Challenge. Read the records below and copy each line that contains "Keep".
#### Material provided
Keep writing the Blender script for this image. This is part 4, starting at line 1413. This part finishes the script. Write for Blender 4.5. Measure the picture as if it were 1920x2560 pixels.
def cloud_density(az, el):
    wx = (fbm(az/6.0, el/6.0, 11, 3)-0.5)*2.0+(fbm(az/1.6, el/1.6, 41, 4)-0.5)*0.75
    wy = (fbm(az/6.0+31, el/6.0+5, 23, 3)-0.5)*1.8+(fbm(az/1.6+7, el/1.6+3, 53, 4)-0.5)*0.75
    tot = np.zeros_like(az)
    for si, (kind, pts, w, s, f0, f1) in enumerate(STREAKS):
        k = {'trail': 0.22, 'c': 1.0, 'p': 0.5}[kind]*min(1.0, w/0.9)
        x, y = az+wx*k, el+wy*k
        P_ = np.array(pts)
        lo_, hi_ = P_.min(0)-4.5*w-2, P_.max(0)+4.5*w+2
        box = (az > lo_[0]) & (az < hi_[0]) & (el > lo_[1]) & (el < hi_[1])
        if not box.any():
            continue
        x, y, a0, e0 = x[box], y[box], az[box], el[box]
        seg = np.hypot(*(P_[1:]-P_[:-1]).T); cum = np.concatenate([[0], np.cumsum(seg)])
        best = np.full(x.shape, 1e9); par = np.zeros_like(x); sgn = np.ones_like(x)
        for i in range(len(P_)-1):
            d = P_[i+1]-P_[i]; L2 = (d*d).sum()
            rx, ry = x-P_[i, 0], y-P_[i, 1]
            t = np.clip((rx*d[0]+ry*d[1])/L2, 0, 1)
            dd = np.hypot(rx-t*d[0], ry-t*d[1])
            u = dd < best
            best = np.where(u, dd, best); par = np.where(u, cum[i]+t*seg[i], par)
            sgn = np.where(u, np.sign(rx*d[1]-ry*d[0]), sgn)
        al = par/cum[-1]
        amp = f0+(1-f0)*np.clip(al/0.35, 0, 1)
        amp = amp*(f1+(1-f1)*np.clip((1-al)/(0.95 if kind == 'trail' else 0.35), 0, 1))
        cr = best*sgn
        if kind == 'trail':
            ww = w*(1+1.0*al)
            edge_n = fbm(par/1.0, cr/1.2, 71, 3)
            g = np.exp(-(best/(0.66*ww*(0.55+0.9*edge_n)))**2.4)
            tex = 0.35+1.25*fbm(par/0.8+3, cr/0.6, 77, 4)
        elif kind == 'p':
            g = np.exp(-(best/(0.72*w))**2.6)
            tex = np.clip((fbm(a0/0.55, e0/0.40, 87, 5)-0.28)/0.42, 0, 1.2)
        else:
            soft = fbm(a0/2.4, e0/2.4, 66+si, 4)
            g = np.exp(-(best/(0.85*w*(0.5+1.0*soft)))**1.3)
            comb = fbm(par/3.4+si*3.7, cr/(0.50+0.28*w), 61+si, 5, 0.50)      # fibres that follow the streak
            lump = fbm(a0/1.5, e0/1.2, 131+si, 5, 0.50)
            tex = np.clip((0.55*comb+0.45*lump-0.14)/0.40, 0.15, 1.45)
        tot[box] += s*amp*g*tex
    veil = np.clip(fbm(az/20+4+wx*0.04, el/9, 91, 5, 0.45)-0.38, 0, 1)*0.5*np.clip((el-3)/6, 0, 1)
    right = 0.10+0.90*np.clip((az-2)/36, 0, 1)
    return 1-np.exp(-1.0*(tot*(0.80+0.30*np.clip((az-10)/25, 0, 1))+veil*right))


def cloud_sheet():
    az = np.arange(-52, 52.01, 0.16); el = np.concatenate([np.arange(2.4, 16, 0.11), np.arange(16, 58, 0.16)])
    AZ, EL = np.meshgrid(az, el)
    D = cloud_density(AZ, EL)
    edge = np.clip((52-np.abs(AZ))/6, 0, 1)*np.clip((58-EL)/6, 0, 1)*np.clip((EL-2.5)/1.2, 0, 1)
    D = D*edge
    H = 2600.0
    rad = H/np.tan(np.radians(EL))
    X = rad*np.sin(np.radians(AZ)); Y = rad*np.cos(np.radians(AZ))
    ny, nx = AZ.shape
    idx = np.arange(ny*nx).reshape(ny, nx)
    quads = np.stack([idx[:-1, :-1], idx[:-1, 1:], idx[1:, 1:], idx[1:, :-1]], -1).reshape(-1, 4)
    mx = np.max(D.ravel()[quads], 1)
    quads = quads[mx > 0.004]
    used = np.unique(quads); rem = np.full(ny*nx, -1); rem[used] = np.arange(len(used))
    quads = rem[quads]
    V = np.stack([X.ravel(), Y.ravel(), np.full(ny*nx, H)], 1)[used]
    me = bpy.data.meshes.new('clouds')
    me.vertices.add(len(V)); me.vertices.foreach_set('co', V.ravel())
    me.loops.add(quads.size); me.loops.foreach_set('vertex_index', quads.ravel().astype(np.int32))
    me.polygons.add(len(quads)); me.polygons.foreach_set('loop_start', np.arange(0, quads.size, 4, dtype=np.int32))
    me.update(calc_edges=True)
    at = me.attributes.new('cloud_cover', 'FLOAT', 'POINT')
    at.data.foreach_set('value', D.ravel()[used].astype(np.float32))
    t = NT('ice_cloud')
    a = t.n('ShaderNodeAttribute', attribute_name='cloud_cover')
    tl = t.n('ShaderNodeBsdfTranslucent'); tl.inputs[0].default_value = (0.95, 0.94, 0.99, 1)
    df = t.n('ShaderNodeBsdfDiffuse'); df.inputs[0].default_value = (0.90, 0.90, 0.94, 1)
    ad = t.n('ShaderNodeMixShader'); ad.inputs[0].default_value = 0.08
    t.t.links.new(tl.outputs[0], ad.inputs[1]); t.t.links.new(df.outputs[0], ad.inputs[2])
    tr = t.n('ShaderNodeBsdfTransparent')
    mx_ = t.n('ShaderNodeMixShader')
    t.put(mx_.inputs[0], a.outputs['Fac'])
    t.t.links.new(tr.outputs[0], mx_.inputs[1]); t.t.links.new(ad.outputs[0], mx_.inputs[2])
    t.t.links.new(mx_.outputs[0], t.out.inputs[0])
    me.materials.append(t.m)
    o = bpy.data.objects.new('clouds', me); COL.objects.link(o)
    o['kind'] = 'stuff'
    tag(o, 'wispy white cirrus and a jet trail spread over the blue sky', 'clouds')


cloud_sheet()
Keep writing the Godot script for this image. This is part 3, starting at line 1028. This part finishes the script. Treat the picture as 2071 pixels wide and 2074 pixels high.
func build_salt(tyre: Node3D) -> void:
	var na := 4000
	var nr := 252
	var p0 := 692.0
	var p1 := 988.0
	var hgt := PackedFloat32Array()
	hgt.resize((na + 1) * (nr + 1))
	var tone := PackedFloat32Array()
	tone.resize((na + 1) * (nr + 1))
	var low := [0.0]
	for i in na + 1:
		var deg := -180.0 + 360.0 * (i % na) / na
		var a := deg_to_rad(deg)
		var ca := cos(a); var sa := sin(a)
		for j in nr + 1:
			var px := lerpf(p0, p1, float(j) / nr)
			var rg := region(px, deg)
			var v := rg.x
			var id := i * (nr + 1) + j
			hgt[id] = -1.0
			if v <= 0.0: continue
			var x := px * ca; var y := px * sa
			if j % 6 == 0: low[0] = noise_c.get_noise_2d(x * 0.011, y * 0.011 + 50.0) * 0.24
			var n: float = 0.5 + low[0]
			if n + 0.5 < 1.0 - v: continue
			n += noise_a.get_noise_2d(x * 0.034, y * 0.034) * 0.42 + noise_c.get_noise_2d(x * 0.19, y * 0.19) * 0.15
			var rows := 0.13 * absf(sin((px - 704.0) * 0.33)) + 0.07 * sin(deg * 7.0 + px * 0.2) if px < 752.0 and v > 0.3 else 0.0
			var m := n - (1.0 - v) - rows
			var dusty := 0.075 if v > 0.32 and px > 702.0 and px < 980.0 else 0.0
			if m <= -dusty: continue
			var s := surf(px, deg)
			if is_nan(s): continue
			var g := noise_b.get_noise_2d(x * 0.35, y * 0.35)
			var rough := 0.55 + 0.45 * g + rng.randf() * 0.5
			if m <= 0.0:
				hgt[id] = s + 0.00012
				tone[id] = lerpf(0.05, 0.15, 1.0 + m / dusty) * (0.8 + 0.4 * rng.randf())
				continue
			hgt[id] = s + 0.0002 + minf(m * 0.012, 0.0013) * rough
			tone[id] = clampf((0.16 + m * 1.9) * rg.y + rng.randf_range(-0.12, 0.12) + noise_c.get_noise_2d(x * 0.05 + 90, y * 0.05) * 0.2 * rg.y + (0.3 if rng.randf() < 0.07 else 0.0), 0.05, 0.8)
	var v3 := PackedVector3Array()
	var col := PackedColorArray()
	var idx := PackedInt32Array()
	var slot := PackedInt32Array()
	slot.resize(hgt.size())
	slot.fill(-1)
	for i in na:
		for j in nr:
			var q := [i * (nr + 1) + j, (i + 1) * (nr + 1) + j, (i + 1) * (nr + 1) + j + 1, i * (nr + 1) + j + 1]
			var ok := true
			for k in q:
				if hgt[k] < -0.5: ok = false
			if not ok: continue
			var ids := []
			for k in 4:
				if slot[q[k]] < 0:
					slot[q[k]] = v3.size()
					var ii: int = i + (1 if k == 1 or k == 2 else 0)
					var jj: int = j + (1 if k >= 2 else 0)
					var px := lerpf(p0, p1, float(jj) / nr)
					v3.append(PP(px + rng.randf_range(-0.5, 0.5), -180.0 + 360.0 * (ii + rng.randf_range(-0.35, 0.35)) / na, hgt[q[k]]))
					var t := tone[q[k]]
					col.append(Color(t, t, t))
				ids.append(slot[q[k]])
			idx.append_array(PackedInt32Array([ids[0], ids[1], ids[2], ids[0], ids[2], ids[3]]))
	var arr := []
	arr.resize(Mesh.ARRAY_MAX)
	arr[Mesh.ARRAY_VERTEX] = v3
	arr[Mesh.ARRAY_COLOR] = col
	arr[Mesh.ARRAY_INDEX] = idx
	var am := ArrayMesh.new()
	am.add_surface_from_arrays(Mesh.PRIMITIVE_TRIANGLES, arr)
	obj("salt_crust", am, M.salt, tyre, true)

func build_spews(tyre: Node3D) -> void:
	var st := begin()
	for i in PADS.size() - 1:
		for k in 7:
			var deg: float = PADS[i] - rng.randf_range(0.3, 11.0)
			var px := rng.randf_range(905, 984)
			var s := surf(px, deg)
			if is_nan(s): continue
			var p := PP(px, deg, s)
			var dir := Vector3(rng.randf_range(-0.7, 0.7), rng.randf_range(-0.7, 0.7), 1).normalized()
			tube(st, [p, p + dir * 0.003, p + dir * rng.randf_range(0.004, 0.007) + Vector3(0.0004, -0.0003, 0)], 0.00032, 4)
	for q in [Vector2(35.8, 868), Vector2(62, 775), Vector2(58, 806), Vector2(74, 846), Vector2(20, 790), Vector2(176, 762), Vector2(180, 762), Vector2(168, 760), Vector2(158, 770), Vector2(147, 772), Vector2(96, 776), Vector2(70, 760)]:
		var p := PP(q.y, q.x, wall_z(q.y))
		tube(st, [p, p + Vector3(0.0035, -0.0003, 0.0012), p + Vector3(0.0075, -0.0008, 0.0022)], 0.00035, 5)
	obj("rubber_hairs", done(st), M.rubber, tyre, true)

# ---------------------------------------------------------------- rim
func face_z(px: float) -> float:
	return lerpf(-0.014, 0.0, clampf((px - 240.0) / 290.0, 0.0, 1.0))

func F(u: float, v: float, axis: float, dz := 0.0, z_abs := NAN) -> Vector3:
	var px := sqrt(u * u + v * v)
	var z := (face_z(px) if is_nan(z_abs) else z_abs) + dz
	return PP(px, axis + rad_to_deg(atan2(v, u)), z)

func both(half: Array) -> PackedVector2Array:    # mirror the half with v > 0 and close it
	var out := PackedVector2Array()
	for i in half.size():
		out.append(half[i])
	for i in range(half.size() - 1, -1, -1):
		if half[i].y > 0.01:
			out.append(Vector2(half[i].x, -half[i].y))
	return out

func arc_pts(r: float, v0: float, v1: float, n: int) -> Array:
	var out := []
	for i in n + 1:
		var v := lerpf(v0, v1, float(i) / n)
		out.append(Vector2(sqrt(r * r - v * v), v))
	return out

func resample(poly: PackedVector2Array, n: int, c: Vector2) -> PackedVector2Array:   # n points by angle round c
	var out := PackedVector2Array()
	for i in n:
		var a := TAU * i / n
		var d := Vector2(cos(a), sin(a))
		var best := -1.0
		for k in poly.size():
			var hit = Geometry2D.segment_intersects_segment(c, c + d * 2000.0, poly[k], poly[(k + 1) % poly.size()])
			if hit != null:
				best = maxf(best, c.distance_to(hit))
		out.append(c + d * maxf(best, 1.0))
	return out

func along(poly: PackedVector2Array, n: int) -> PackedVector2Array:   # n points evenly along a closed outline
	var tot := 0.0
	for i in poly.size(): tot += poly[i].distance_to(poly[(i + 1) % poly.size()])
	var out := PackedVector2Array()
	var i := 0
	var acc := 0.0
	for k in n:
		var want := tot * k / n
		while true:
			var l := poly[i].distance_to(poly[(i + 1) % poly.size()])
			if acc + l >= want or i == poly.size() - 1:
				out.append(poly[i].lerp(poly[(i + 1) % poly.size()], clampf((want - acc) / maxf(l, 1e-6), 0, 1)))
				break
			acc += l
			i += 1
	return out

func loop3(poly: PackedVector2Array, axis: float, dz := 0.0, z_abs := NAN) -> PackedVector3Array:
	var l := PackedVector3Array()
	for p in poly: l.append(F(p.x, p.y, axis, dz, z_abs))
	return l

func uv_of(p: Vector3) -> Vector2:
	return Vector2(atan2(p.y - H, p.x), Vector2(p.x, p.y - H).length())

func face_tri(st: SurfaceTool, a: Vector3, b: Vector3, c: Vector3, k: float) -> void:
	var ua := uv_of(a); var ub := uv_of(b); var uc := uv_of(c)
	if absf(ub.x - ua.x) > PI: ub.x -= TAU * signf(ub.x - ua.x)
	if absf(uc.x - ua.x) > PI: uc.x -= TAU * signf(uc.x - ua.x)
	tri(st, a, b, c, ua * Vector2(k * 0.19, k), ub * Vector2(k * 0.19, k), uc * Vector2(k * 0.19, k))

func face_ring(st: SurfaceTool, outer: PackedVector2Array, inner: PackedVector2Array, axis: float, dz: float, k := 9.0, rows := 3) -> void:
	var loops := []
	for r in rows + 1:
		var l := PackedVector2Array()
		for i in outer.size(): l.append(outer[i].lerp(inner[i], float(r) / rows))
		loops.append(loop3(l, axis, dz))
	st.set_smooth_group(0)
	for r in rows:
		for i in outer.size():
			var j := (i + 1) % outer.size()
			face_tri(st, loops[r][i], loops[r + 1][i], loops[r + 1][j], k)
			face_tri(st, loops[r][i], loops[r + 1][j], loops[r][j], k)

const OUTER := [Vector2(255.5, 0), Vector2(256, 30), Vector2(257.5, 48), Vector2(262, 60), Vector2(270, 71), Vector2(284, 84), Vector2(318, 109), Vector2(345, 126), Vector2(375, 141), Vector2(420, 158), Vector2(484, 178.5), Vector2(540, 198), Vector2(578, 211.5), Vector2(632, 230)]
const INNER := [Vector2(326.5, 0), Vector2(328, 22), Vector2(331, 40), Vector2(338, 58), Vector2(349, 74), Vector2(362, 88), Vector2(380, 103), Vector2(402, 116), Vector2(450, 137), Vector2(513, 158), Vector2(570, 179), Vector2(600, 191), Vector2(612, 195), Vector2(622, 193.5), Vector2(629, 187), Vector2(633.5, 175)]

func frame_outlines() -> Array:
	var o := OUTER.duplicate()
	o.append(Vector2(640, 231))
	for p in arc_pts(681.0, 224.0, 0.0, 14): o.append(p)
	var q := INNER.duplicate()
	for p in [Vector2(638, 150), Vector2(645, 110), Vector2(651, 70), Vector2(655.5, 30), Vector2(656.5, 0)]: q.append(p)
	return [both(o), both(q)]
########
Answer to this problem.
Keep writing the Blender script for this image. This is part 4, starting at line 1413. This part finishes the script. Write for Blender 4.5. Measure the picture as if it were 1920x2560 pixels.
Keep writing the Godot script for this image. This is part 3, starting at line 1028. This part finishes the script. Treat the picture as 2071 pixels wide and 2074 pixels high.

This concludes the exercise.